In August 2018, the FASB issued ASU 2018-14, "Disclosure Framework - Changes to the Disclosure Requirements for Defined Benefit Plans", which amends ASC 715 to add, remove, and clarify disclosure requirements related to defined benefit pension and other postretirement plans. The amended guidance modifies the disclosure requirements for employers that sponsor defined benefit pension or other post-retirement plans by removing and adding certain disclosures for these plans.
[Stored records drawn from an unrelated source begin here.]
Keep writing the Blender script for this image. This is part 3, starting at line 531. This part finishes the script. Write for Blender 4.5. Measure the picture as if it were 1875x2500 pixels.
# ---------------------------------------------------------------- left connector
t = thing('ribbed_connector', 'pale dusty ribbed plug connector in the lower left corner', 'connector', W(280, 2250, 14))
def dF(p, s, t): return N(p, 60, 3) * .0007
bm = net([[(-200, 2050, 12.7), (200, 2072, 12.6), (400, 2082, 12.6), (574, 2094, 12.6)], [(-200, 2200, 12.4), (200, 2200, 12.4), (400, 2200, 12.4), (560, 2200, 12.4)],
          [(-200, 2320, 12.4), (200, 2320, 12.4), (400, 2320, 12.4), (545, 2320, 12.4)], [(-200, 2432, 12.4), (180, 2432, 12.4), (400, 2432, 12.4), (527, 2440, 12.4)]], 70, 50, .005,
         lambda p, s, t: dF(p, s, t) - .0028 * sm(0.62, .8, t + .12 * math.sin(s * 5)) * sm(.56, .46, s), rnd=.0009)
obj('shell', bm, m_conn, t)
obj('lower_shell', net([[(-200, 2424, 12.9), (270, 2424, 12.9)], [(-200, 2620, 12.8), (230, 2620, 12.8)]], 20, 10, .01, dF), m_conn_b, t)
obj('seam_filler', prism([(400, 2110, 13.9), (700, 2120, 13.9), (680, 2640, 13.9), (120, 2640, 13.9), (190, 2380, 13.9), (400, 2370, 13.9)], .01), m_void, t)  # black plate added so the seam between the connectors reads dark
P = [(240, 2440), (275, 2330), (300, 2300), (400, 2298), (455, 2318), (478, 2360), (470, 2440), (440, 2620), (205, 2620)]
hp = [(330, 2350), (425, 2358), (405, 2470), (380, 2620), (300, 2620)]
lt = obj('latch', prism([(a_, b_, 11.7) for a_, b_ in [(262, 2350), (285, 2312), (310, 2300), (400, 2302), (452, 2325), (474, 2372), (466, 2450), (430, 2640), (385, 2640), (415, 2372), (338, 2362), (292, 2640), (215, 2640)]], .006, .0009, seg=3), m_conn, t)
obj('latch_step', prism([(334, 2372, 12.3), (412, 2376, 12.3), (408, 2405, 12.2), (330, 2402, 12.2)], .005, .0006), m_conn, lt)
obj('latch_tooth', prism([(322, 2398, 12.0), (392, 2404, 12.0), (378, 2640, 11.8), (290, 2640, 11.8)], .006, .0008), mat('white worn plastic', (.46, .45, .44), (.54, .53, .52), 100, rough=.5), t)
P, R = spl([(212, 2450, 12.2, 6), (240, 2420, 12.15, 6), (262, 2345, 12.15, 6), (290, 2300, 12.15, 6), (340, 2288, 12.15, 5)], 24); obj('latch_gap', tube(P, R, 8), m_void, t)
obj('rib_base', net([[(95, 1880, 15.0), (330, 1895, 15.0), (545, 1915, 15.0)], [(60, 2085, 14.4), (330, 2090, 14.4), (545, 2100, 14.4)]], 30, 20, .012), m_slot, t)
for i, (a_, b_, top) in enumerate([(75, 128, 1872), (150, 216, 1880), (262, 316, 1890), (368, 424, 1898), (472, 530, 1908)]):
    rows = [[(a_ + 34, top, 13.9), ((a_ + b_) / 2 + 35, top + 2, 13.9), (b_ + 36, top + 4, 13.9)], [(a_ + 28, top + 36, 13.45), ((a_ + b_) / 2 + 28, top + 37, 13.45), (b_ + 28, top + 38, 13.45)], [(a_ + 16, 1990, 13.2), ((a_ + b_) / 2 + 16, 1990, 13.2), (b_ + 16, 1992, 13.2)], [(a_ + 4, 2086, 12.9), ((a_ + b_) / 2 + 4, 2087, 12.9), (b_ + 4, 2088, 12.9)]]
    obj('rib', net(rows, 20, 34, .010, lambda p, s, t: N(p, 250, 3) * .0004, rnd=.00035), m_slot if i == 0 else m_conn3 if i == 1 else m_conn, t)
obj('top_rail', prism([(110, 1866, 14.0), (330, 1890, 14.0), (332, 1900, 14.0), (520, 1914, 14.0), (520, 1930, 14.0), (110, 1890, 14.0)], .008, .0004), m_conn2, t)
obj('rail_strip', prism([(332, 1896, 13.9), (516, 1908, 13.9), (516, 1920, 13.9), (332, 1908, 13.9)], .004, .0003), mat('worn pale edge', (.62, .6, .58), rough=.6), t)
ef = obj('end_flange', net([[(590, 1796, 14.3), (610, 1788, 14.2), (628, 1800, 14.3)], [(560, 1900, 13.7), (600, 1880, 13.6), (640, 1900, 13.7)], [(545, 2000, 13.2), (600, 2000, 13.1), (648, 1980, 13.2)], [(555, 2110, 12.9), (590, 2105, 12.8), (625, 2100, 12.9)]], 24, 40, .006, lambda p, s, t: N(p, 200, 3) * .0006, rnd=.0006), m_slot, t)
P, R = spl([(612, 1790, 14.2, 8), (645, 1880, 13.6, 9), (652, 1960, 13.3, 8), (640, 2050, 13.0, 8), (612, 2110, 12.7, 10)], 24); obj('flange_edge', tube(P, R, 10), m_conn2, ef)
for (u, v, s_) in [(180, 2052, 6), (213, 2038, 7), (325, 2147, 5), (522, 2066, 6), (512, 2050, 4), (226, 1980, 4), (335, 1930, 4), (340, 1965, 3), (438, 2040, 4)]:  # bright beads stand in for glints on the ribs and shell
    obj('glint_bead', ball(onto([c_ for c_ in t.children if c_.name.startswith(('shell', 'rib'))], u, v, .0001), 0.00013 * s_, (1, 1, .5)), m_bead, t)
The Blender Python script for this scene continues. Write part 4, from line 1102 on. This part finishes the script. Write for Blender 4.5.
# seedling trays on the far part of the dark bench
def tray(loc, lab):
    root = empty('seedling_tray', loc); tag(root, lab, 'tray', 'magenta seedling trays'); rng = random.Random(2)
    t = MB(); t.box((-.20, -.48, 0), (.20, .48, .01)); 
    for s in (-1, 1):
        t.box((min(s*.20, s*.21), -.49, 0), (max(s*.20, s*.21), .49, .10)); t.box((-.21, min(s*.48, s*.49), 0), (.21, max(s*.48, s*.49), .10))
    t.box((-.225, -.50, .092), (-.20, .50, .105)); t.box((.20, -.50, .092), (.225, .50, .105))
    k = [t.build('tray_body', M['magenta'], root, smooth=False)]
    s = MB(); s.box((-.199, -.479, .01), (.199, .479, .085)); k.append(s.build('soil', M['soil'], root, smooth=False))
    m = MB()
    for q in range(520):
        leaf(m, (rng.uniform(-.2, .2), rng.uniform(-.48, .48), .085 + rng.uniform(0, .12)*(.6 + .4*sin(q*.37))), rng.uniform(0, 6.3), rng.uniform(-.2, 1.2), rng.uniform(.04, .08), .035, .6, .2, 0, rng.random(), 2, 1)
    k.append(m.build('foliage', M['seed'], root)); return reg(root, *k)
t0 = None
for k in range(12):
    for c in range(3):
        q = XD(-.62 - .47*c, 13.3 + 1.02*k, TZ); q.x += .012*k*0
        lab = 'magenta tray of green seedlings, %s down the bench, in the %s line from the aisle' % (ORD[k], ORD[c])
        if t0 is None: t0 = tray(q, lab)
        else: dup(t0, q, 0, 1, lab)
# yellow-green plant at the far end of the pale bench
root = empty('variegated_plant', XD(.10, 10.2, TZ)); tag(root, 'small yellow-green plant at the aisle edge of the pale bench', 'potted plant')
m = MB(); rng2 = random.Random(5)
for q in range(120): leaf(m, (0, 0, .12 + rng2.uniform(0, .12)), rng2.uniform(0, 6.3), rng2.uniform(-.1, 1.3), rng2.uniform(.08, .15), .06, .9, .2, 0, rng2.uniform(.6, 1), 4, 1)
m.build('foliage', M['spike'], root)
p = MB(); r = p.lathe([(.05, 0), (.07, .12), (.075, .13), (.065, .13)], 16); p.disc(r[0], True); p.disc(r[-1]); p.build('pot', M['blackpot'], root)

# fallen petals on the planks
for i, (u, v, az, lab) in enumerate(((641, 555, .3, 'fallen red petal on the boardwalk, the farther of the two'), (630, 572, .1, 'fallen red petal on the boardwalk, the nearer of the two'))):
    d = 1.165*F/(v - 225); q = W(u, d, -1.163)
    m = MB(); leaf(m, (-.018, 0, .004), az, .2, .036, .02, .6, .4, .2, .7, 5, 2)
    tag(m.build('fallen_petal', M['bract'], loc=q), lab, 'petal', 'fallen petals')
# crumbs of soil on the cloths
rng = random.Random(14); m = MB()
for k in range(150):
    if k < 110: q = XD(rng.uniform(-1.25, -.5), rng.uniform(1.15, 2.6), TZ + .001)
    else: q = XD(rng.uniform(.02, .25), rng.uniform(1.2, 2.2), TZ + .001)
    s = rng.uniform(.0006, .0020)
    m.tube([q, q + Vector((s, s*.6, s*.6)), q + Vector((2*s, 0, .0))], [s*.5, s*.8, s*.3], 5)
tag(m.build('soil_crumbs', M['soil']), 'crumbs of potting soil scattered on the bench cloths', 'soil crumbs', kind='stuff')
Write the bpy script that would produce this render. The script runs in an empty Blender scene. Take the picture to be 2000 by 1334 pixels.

The eliminated disclosures include (a) the amounts in accumulated Other Comprehensive Income (OCI) expected to be recognized in net periodic benefit costs over the next fiscal year, and (b) the effects of a one percentage point change in assumed health care cost trend rates on the net periodic benefit costs and the benefit obligation for post-retirement health care benefits. Additional disclosures include descriptions of significant gains and losses affecting the benefit obligation for the period. The amended guidance is effective for fiscal years ending after December 15, 2020. Early adoption is permitted. The adoption of this guidance will modify our disclosures but will not have a material effect on our consolidated financial statements.
In August 2018, the FASB issued ASU 2018-15, "Customer's Accounting for Implementation Costs Incurred in a Cloud Computing Arrangement That is a Service Contract", which provides additional guidance on the accounting for costs of implementation activities performed in a cloud computing arrangement that is a service contract. The amendments require an entity in such arrangements to account for implementation costs in the same manner as internal-use software as outlined in ASC 350. The amended guidance is effective for fiscal years beginning after December 15, 2019, and interim periods within those fiscal years. Early adoption is permitted. We are currently evaluating the impact, that the adoption of this guidance will have on our financial statements and related disclosures.